Catherynne M. Valente is the New York Times bestselling author of over two dozen works of fiction and poetry, including Palimpsest, the Orphan’s Tales series, Deathless, Radiance, and the crowdfunded phenomenon The Girl Who Circumnavigated Fairyland in a Ship of Her Own Making (and the four books that followed it). She is the winner of the Andre Norton, Tiptree, Sturgeon, Eugie Foster Memorial, Mythopoeic, Rhysling, Lambda, Locus, and Hugo awards, as well as the Prix Imaginales. Valente has also been a finalist for the Nebula and World Fantasy Awards.

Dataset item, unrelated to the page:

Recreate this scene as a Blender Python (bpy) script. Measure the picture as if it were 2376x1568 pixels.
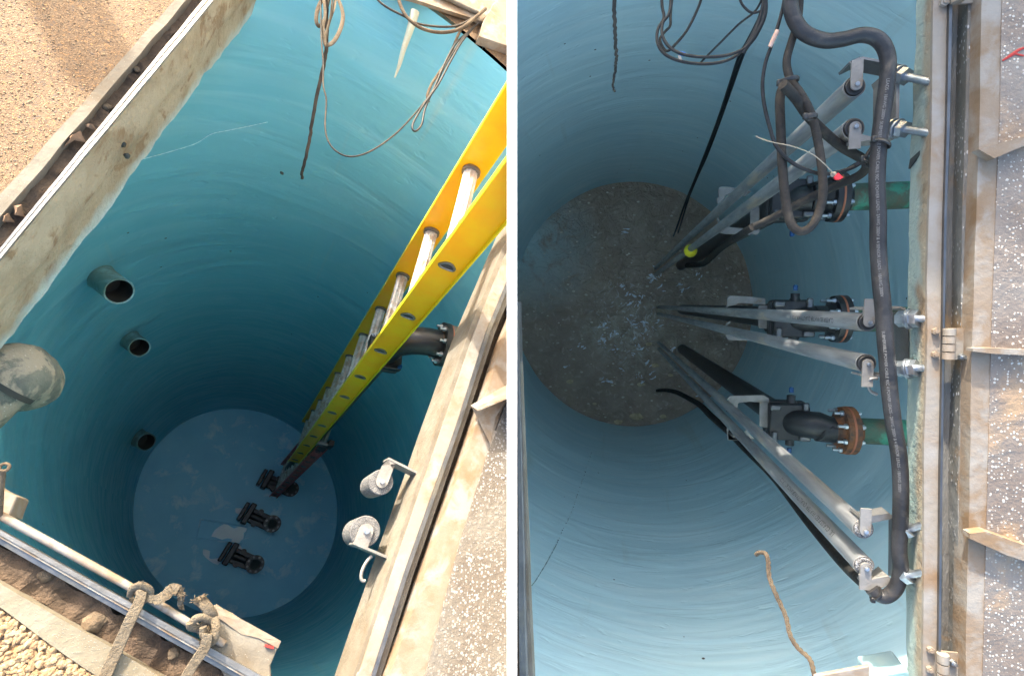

She lives on an island off the coast of Maine with a small but growing menagerie of beasts, some of which are human.
Find out more on her website and on Twitter!
Carrie Vaughn is best known for her New York Times bestselling Kitty Norville series of novels about a werewolf who hosts a talk radio show for the supernaturally disadvantaged. Her novels include a near-Earth space opera, Martians Abroad, from Tor Books, and the post-apocalyptic murder mysteries Bannerless and The Wild Dead. She's written several other contemporary fantasy and young adult novels, as well as upwards of 80 short stories, two of which have been finalists for the Hugo Award. She's a contributor to the Wild Cards series of shared world superhero books edited by George R. R. Martin and a graduate of the Odyssey Fantasy Writing Workshop. An Air Force brat, she survived her nomadic childhood and managed to put down roots in Boulder, Colorado.
E. Lily Yu is the author of On Fragile Waves, which won the 2022 Washington Book Award for Fiction, and Jewel Box, forthcoming in October 2023. Over thirty of her short stories have appeared in venues from McSweeney's to Tor.com.